South's unique immigration trends shape region's response to deportation relief

Mayors Kasim Reed of Atlanta, Anise Parker of Houston and Steve Benjamin of Columbia, South Carolina are among the mayors backing President Obama in a lawsuit against his executive action on immigration. (Photos from Reed's communications office, ZBlume via Wikipedia, and SHantiasia4 via Wikipedia.)

Debate over President Obama's executive action on immigration, which could bring up to 5.2 million immigrants out of the shadows, raged on this week in the courts and the halls of Congress.

With Department of Homeland Security funding on the line, Senate leaders have been grappling over a funding bill that would gut the president's deferred action programs for unauthorized immigrants. Meanwhile, a group of 33 mayors filed an amicus brief on Jan. 26 supporting the president's action as part of a federal lawsuit brought by a 26-state coalition trying to block the policy.

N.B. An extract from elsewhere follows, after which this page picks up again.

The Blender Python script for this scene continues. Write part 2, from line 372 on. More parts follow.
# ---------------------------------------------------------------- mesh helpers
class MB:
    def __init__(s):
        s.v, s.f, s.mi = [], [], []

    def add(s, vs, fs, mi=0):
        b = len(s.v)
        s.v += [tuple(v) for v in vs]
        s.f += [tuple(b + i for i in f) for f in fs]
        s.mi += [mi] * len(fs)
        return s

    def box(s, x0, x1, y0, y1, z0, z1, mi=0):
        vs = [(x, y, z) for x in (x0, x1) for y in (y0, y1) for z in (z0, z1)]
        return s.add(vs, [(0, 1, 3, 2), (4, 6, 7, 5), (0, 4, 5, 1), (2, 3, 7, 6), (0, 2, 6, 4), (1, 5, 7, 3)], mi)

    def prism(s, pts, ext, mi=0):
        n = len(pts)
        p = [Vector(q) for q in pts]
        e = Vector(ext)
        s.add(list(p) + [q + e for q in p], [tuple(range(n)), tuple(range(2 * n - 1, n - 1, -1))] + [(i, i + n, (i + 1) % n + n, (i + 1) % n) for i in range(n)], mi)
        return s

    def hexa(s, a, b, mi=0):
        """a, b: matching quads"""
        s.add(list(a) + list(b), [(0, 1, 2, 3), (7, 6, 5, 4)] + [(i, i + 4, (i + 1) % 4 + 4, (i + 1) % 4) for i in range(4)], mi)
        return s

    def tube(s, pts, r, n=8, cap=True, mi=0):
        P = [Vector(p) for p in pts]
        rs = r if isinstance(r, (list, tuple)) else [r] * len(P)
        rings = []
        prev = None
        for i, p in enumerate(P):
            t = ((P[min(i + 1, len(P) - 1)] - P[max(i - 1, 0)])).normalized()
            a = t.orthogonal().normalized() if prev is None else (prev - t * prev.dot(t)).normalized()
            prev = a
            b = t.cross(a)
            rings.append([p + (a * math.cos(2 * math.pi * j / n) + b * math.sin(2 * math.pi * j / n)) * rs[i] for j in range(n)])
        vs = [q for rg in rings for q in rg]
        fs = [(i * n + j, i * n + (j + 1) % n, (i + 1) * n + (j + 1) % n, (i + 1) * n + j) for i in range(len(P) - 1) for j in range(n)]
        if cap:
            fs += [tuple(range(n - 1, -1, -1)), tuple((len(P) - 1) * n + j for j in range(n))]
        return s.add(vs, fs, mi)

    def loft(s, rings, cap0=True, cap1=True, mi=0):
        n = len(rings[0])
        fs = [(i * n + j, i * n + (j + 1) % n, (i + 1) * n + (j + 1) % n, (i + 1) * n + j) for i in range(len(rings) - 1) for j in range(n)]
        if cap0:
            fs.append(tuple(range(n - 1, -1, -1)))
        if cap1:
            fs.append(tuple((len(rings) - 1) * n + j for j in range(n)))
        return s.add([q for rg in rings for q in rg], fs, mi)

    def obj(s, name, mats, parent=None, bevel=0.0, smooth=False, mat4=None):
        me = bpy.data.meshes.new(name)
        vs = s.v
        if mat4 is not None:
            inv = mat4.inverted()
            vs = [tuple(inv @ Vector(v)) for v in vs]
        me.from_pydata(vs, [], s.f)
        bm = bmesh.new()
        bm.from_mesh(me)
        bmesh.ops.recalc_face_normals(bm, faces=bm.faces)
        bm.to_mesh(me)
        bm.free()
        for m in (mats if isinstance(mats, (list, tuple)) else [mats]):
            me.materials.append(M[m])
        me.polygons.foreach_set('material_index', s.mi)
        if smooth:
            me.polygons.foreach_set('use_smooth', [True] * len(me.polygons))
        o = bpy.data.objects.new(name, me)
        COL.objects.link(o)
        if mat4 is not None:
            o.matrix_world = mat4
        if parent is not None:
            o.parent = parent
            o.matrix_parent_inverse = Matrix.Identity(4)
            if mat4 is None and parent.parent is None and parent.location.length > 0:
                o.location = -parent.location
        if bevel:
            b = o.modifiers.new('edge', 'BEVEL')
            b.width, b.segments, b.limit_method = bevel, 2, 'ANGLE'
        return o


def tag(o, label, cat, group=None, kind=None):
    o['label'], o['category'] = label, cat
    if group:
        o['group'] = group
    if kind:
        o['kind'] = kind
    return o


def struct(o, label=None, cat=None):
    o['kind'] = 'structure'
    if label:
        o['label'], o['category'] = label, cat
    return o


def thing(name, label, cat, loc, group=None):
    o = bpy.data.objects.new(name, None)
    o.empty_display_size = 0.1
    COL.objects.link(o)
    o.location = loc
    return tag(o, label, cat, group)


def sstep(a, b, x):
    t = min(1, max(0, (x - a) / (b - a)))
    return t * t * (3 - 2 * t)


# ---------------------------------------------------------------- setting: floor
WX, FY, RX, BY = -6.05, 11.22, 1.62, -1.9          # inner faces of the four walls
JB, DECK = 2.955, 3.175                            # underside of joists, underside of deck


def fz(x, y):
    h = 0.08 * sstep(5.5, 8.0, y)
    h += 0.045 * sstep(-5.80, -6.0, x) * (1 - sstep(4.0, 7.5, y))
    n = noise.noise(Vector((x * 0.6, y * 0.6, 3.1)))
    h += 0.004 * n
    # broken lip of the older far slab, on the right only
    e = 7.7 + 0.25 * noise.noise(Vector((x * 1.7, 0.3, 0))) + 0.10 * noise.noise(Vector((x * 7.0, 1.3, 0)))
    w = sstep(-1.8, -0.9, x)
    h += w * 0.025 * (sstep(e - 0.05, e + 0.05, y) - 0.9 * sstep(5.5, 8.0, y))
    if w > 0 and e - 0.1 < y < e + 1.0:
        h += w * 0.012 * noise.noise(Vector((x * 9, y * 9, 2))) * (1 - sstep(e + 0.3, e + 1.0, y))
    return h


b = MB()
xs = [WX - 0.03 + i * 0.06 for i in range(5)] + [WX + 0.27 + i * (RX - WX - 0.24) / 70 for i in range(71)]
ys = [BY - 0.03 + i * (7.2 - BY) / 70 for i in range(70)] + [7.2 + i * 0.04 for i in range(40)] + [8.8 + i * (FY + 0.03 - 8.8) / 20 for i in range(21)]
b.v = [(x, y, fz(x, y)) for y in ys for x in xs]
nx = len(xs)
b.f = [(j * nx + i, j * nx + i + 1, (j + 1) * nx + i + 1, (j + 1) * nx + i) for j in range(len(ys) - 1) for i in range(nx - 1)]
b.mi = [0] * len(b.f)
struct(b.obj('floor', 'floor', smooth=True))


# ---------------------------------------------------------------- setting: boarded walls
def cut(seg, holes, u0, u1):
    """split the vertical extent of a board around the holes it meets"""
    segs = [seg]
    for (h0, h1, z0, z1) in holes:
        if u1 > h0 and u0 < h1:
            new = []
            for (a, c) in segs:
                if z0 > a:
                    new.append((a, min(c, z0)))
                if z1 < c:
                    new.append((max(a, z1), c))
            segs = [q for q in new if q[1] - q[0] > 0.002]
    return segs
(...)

Support for and against deportation relief for unauthorized immigrants has split largely down geographic and partisan lines, leading some to remark on the discrepancy between the size of some states' unauthorized immigrant populations and their opposition to the president's action.

"In a telling comparison, the cities backing Obama in the federal case actually house a larger population of undocumented immigrants than the states opposing him," writes Ronald Brownstein in National Journal.

"More broadly," Brownstein continues, "the states opposing Obama also tend to be those more sheltered from the broader wave of immigration that has washed over America since the 1960s."

This is especially the case in the South*, where many state and congressional leaders have opposed the president's action. All but two Southern states are suing the president over the policy. But in the U.S. Senate, the four lone Southern Democrats are opposing the funding bill that would undermine the President's deferred action programs, including the 2012 Deferred Action for Childhood Arrivals program. (Senate Majority Leader Mitch McConnell of Kentucky also voted against the bill but as a procedural step to bring it back up for a vote.)

With the exception of Texas and Florida, Southern states have historically been bypassed by broader U.S. immigration trends and consequently have had small Latino and Asian immigrant populations. This began to change in the 1990s as immigration rates shot up across the region, particularly in states like Georgia, North Carolina and Tennessee that have emerged as new immigrant destinations.

In North Carolina, for example, the foreign-born population grew 274 percent between 1990 and 2000 and by another 74 percent between 2000 and 2010. But even in states like Alabama, which isn't known as a hub for the foreign-born, the immigrant population grew by 102 percent between 1990 and 2000 and 85 percent in the past decade.

The recent trends in immigration are affecting the current national debates. While the immigrant population is relatively smaller in the South, these changes are rapidly re-shaping communities in the region, fueling new opportunities for growth as well as anxiety and backlash over the changing complexion of towns and cities that is evident in the response from many Southern leaders.

The trends also affect the proportion of unauthorized immigrants who are eligible for the president's deferred action plans.

The Migration Policy Institute notes that states with more established unauthorized immigrant populations have higher rates of eligibility for deferred action as more immigrants in those states meet program eligibility requirements like having a child who is a citizen or legal permanent resident and living in the U.S. for at least five years. But in Southern states including Alabama, Louisiana, Mississippi, Kentucky and Virginia, over 30 percent of the unauthorized population does not meet the five-year residency requirement. In Texas, by comparison, only 21 percent of unauthorized immigrants have been in the country for less than five years.

While the South's state and congressional leaders largely oppose the president's action, a handful of local leaders from the region are expressing support for the immigration measures.

Three Southern mayors -- Kasim Reed of Atlanta, Anise Parker of Houston, and Steve Benjamin of Columbia, South Carolina, all Democrats who have been vocal pro-immigrant supporters -- are among the mayors backing the president in the lawsuit against executive action. Houston and Atlanta have particularly large relief-eligible immigrant populations. Harris County, Texas, home to Houston, has the second largest relief-eligible population by county in the country with 172,000 immigrants potentially eligible for deferred action. The Atlanta metro area including Fulton, Gwinnett, DeKalb and Cobb counties accounts for 68,000, about 40 percent of Georgia's total relief-eligible population.

Other sizable unauthorized immigrant populations are also found in cities including Charlotte and Raleigh in North Carolina and Nashville, Tennessee. While the mayors of these cities didn't sign on to the amicus brief, Southern metros have generally struck a more welcoming tone than state leaders. As growing immigrant communities integrate into cities, the stage could be set for potential clashes between states and localities over immigration issues.

* Facing South counts among the Southern states Alabama, Arkansas, Florida, Georgia, Kentucky, Louisiana, Mississippi, North Carolina, South Carolina, Tennessee, Texas, Virginia and West Virginia.